Sabtu, September 14

Jakarta

Ribuan driver ojek online (ojol) se-Jabodetabek menggelar demo di Istana Merdeka pada Kamis (29/8) kemarin dan menuntut biaya potongan aplikasi diturunkan. Delapan orang perwakilan peserta aksi sempat bertemu di Wakil Menteri Komunikasi dan Informatika (Wamenkominfo) Angga Raka Prabowo.

“Kemarin kira-kira jam setengah lima, saya mendampingi Pak Wamen, menerima delapan perwakilan dari peserta aksi. Pak Wamen mendengarkan, menyimak keluhan dan mempertimbangkan dengan serius aspirasi dari para wakil ojol yang demo kemarin,” ungkap Wayan Toni Supriyanto, Direktur Jenderal Penyelenggaraan Pos dan Informatika (Dirjen PPI) saat sesi Ngopi di Kantor Kominfo, Jakarta, Jumat (30/8/2024).

Wayan melanjutkan Wamenkominfo Angga sempat mengatakan tuntutan para driver ojol yang demo berkaitan dengan otoritas atau kewenangan kementerian atau lembaga (K/L) lain. Sehingga pihaknya perlu melakukan koordinasi yang kuat, tidak saja antar K/L terkait, juga dengan pemerintah daerah dan aplikator itu sendiri untuk mencari solusi.


“Pak Wamen juga berkomitmen, kami di Kominfo berkomunikasi dengan para stakeholder tadi, dengan K/L, Pemda, kemudian para aplikator, untuk mencarikan jalan solusinya,” ujarnya.

Ada tuntutan revisi dan penambahan pasal Permenkominfo Nomor 1 Tahun 2012 tentang formula tarif layanan pos komersil untuk mitra ojol dan kurir di Indonesia. Terkait itu, Wayan mengatakan bukan wewenang pihaknya.
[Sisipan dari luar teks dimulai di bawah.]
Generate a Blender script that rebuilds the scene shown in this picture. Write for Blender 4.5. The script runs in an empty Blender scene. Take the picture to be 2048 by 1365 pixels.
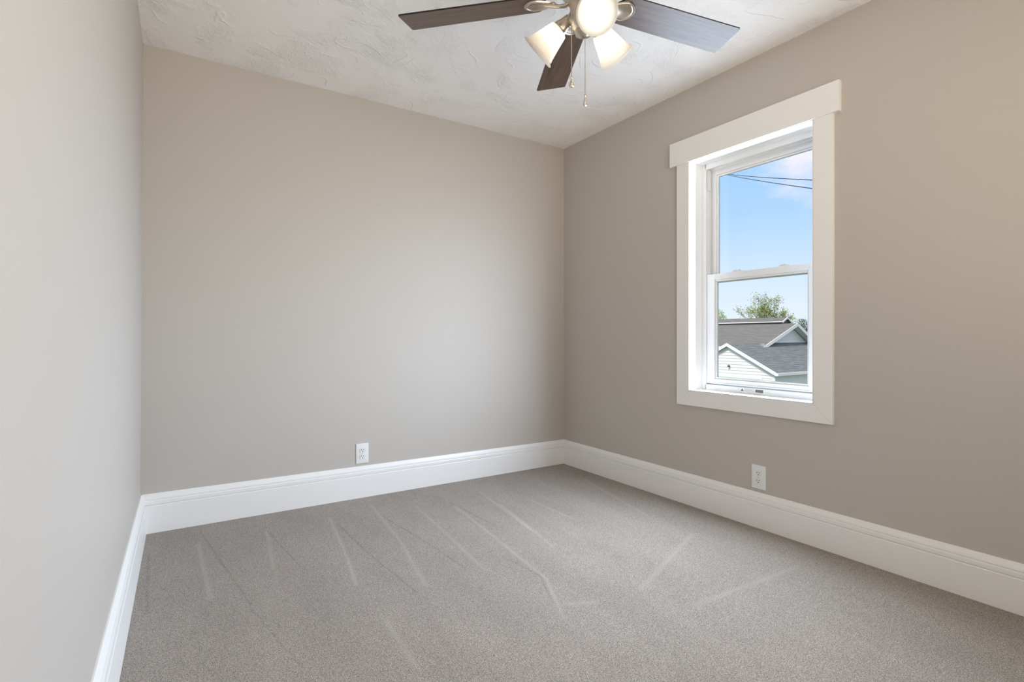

Adapun layanan paket kiriman yang diatur dalam Permenkominfo dicontohkan seperti pengiriman paket dari Jakarta ke Lampung atau Bali.

“Paket yang dikirim seperti yang diusulkan supaya disesuaikan itu dalam peraturan ini (Permenkominfo Nomor 1 Tahun 2012) tidak diatur sebenarnya. Namun ada upaya kalau misalnya memungkinkan itu diatur, tapi tidak tahu K/L siapa yang mengatur. Makanya jawaban kami harus berkoordinasi dulu, karena untuk urusan ojol ini banyak K/L terlibat,” papar Wayan.

Terkait tarif pos komersial yang disebutkan dalam pasar 3 sampai 4 di Permenkominfo Nomor 1 Tahun 2012, Wayan menegaskan penyelenggara pos sejatinya bukanlah pemerintah, demikian juga penyiaran. Pihaknya hanya mengatur formula saja, sementara kewenangan menentukan tarif itu pada aplikator, demikian pula bagaimana cara mereka saling berkompetisi.

“Kalau mengubah Permen ada kemungkinan, tapi kembali sesuai ke dasar undang-undangannya. Diberikan kewenangan kepada pihak penyelenggara pos untuk mengatur sendiri tarifnya. Ya mereka kan berinvestasi, cost base, kemudian akan melihat kalau terlalu rendah kapan BEP, kalau terlalu tinggi ditinggal pengguna,” terang Wayan.

“Jadi kalau mau diubah bisa, tapi formulanya. Bukan kami yang menentukan tarif,” tandasnya.